SONNET 116 By William Shakespeare

      • Let me not to the marriage of true minds
      • Admit impediments. Love is not love
      • Which alters when it alteration finds,
      • Or bends with the remover to remove.
      • O no! it is an ever-fixed mark
      • That looks on tempests and is never shaken;
      • It is the star to every wand’ring bark,
      • Whose worth’s unknown, although his height be taken.
      • Love’s not Time’s fool, though rosy lips and cheeks
      • Within his bending sickle’s compass come;
      • Love alters not with his brief hours and weeks,
      • But bears it out even to the edge of doom.
      • If this be error and upon me prov’d,
      • I never writ, nor no man ever lov’d.

According to William Shakespeare, “love” is not “love” if it alters. If it changes, it does not mean love. He says that “Love alters not with his brief hours and weeks,

But bears it out even to the edge of doom” means that love does not change. It does not alter even the slightest time. Love must be longstanding until death or to the edge of doom. Shakespeare challenges critics and readers to prove him wrong about his assertions and observations about love.  

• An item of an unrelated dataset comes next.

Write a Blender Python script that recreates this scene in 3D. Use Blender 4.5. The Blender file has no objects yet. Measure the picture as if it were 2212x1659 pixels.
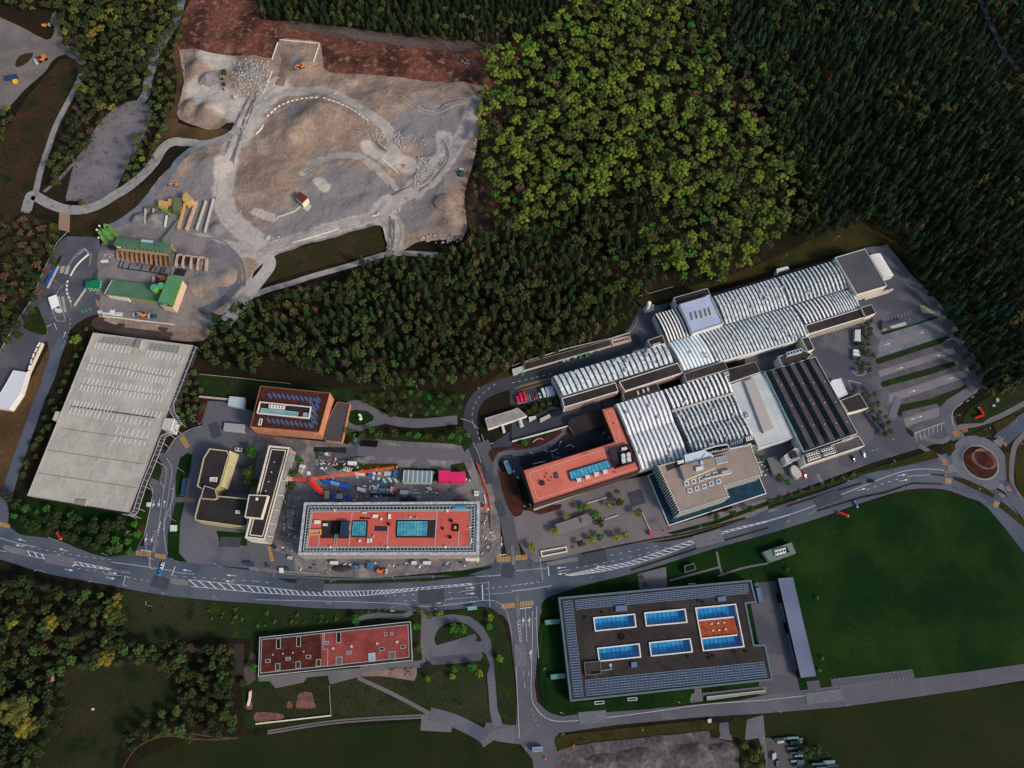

CONSTANT CHANGE By Jose Mari Chan

      • We’re on the road, we move from place to place
      • And oftentimes when I’m about to call it home
      • We’d have to move along
      • Life is a constant change
      • The friends we know, we meet along the way
      • Too soon the times we share, form part of yesterday
      • ‘Cause life’s a constant change
      • And nothing stays the same, oh no
      • Clouds that move across the skies
      • Are changing form before our very eyes
      • Why couldn’t we keep time from movin’ on?
      • Hold on to all the years before this moment’s gone?
      • Why must we live the days at such a frightening pace?
      • We’re all like clouds that move across the skies
      • And changing form before our very eyes
      • Have we outgrown our Peter Pans and wings?
      • We’ve simply grown too old for tales of knights and kings
      • ‘Cause life’s a constant change
      • And nothing stays the same, oh no

Jose Mari Chan declares that life is a constant change. It means that all actions, events, objects, and things in this world change. Jose Mari Chan asserts that all things come and go and that people are travelers on the road that moves from place to place. He mentions that people sometimes stay a bit longer to call the place home but that they have to move along. It is because things happen and change. Since there is no permanence in this world, all things change. In other words, we are all subjects to change, like love.

Indeed, Jose Mari Chan supports Shakespeare’s definition of love. As Shakespeare states that all things change, he means that love changes. Love fades. Jose Mari Chan observes this for years and notes that people and other things are travelers in the world and in this nick of time. As Shakespeare says, “love” is not “love” if it fades, will you still refuse to believe him? Are you gonna deny Jose Mari Chan’s assertion of the impermanence of life and all things? You do the math!